Last week, while sitting down with Fox News to discuss the heroin epidemic currently sweeping the United States, Rosenberg said that although he doesn’t feel marijuana is as dangerous as heroin, he also doesn’t believe it deserves to be reclassified under the Controlled Substances Act.

“Marijuana is dangerous,” Rosenberg said. “It certainly is not as dangerous as other Schedule I controlled substances; it’s not as dangerous as heroin, clearly, but it’s still dangerous. It’s not good for you. I wouldn’t want my children smoking it. I wouldn’t recommend that anyone do it. So I don’t frankly see a reason to remove it.”

Rosenberg went on to tell host Jay Rosen that in spite of parts of the country like Colorado and Washington ending prohibition at the state level, he sometimes encourages his people to shake these areas down when necessary.

“I’ve been very clear to my special agents in charge: If you have a big marijuana case, if that, in your jurisdiction, is one of your biggest problems, then bring it,” he said.

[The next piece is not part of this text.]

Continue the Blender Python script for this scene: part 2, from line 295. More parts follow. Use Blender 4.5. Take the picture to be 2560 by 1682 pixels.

Interestingly, when Rosen pointed out that it doesn’t make sense for the U.S. to maintain pot prohibition, while alcohol continues to cause many social problems that typically aren’t attached to the use of marijuana, Rosenberg—who claimed to never have smoked weed—said that he does not believe marijuana legalization is an animal that should be let out of its cage.

“I’m not willing to say that it’s good for you, or that it ought to be legalized,” Rosenberg continued. “I think it’s bad for you and that it ought to remain illegal.”

It is apparent that Rosenberg understands that alcohol prohibition was a failure, explaining to Rosen that the U.S. “tangled with that as a society in the 1930s. And we know how that went.”

Yet, he doesn’t seem to understand that when he said, “I choose not to drink alcohol, but I’m not going to impose that on anyone else,” that his views on cannabis prohibition immediately became ultra-hypocritical.